Today, much of their time is spent directing offenders on to programmes considered relevant to addressing their behaviour, with form-filling replacing individualised support.

“The ‘befriend and assist’ approach is what gave rise to ‘probation officers are just woolly social workers, care-free liberals who don’t get tough on the causes of crime’,” Mr Lawrence said.

“But it was a more holistic approach where the majority of a practitioner’s time was spent 80% on actual supervision and 20% on bureaucracy. Now the position is pretty well reversed. It’s become a very much tick-box culture, a risk-oriented process and many officers don’t have enough time with their clients to actually spot the nuances and changes in behaviour.”

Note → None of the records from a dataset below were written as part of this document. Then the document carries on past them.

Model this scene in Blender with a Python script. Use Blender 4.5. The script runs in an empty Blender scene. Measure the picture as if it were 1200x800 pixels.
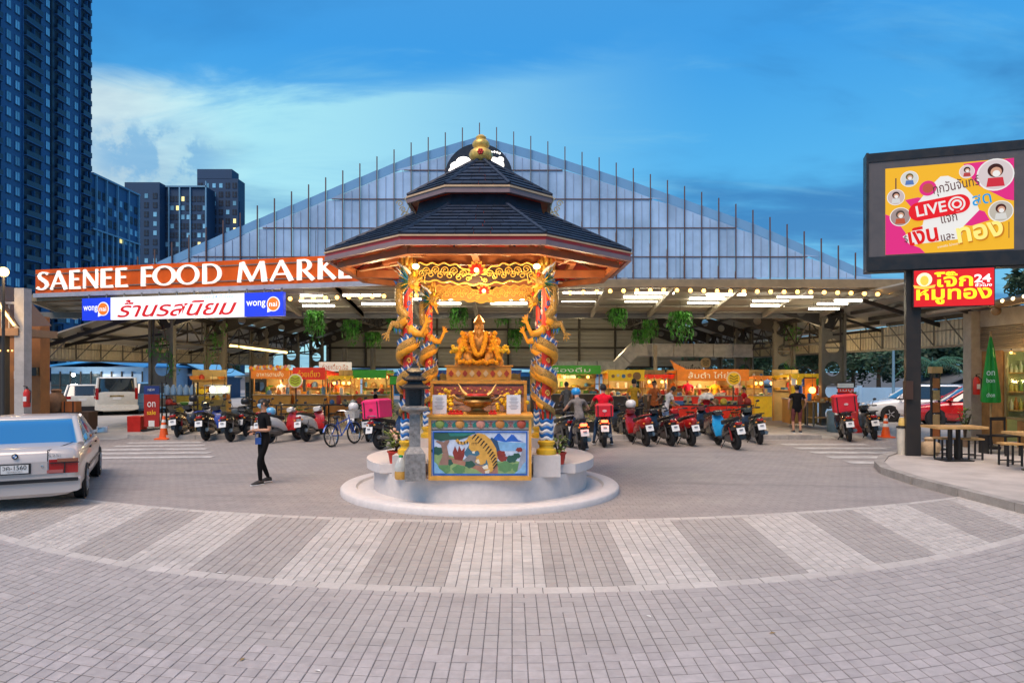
import bpy, bmesh, math, random
from mathutils import Vector, Matrix
random.seed(11)
R = math.radians; PI = math.pi
SC = bpy.context.scene; COL = SC.collection
# ------------------------------------------------------------------ camera, sky, sun
CAMZ = 2.05; HOR = 435.0; FPX = 800.0
cd = bpy.data.cameras.new('camera'); cam = bpy.data.objects.new('camera', cd); COL.objects.link(cam)
cam.location = (0, 0, CAMZ); cam.rotation_euler = (R(90), 0, 0)
cd.sensor_width = 36; cd.lens = 24; cd.shift_y = 35/1200; cd.clip_start = 0.1; cd.clip_end = 3000
SC.camera = cam
def gx(px, Y): return (px-600)*Y/FPX
def gz(py, Y): return CAMZ+(HOR-py)*Y/FPX
def gy(py, z=0.0): return (CAMZ-z)*FPX/(py-HOR)
def at(px, py, Y): return Vector((gx(px, Y), Y, gz(py, Y)))
SC.view_settings.view_transform = 'Standard'; SC.view_settings.look = 'None'
SC.view_settings.exposure = 0.0; SC.view_settings.gamma = 1.0
SC.cycles.use_denoising = True
SC.cycles.max_bounces = 6; SC.cycles.diffuse_bounces = 3; SC.cycles.glossy_bounces = 3
SC.cycles.transmission_bounces = 4; SC.cycles.transparent_max_bounces = 6
SC.cycles.sample_clamp_indirect = 6.0
SUN_EL, SUN_AZ = 60.0, -150.0       # soft afterglow from the cloud deck behind and above the viewer, azimuth from +Y clockwise
W = bpy.data.worlds.new('World'); SC.world = W; W.use_nodes = True
wt = W.node_tree; wt.nodes.clear()
class NT:
    def __init__(s, t): s.t = t
    def n(s, typ, props=None, **ins):
        nd = s.t.nodes.new(typ)
        for k, v in (props or {}).items(): setattr(nd, k, v)
        for k, v in ins.items():
            key = int(k[1:]) if k[0] == '_' and k[1:].isdigit() else k.replace('_', ' ')
            s.put(nd.inputs[key], v)
        return nd
    def put(s, sock, v):
        if isinstance(v, bpy.types.NodeSocket): s.t.links.new(v, sock)
        elif isinstance(v, bpy.types.Node): s.t.links.new(v.outputs[0], sock)
        else:
            if sock.type == 'RGBA' and len(v) == 3: v = (*v, 1)
            sock.default_value = v
    def m(s, op, a, b=0.0, c=None):
        nd = s.n('ShaderNodeMath', {'operation': op}, _0=a, _1=b)
        if c is not None: s.put(nd.inputs[2], c)
        return nd.outputs[0]
    def mix(s, f, a, b, mode='MIX'):
        nd = s.n('ShaderNodeMix', {'data_type': 'RGBA', 'blend_type': mode})
        s.put(nd.inputs[0], f); s.put(nd.inputs[6], a); s.put(nd.inputs[7], b)
        return nd.outputs[2]
    def ss(s, v, lo, hi, a=0.0, b=1.0):
        nd = s.n('ShaderNodeMapRange', {'interpolation_type': 'SMOOTHSTEP'}, Value=v, From_Min=lo, From_Max=hi, To_Min=a, To_Max=b)
        return nd.outputs[0]
w_ = NT(wt)
sky = w_.n('ShaderNodeTexSky', {'sky_type': 'NISHITA', 'sun_disc': False, 'sun_elevation': R(SUN_EL), 'sun_rotation': R(SUN_AZ), 'altitude': 0, 'air_density': 1.3, 'dust_density': 0.6, 'ozone_density': 3.0})
tc = w_.n('ShaderNodeTexCoord')
dirv = tc.outputs['Generated']
sep = w_.n('ShaderNodeSeparateXYZ', Vector=dirv)
el = sep.outputs[2]
az = w_.m('ARCTAN2', sep.outputs[0], sep.outputs[1])          # 0 ahead, + to the right
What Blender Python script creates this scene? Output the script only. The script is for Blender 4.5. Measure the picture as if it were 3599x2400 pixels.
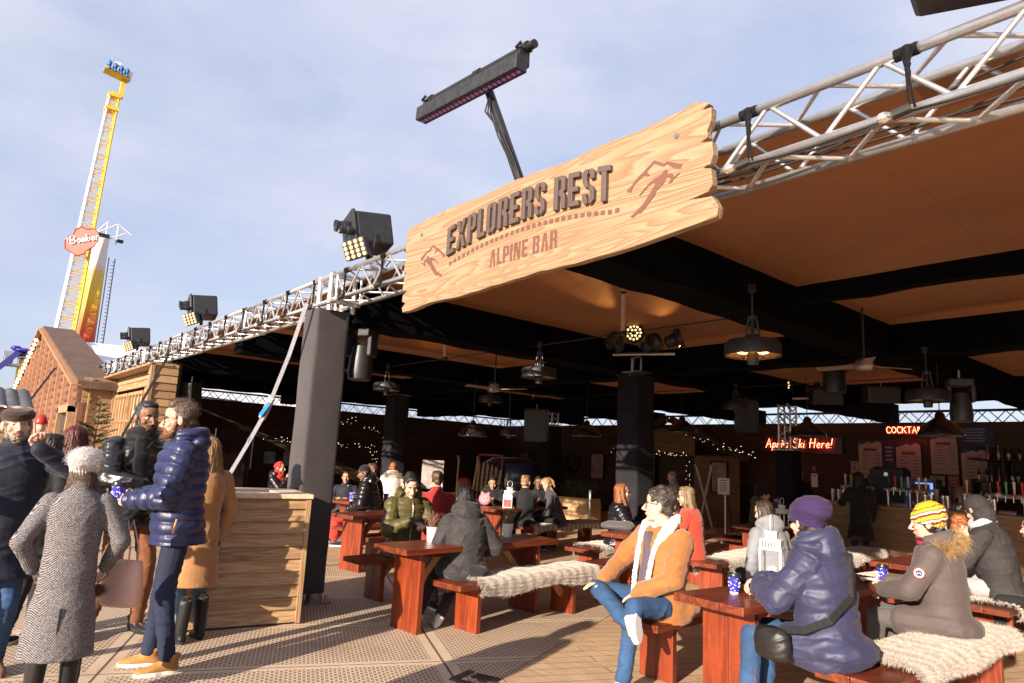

So, does probation need to return to its roots?

“We need to look at restorative justice as opposed to the old probation model going back and the punitive model now,” he said. The plight of victims has been overlooked and I would like to see a probation service that provides a greater level of victim support.

“When I read accounts from offenders who have been able to turn their lives around, often it is having a degree of interface with the victim’s family or other people who have come from similar circumstances.”

Mr Lawrence said work to reduce reoffending has to progress beyond a focus on the more punitive elements introduced in the 1990s, when a retributive element was introduced to community sentences.

“What can we do to encourage people within the system to interface with communities in a far more positive way? Depending on the offence and risk, there’s got to be some reparation so I don’t knock the idea that people pick up the dog’s turd or clear the parks. That’s part of it, but it can’t be all of it. It’s about making a difference. It has to go beyond the punitive.

“We’ve got to start taking rehabilitation seriously.

“Otherwise this crisis in our prisons will be in total meltdown in five, ten years and the only solution will be for the Government to build titan prisons like they do in America.

“Let’s open this up and get a bigger public debate going about what the taxpayer wants from its justice system.”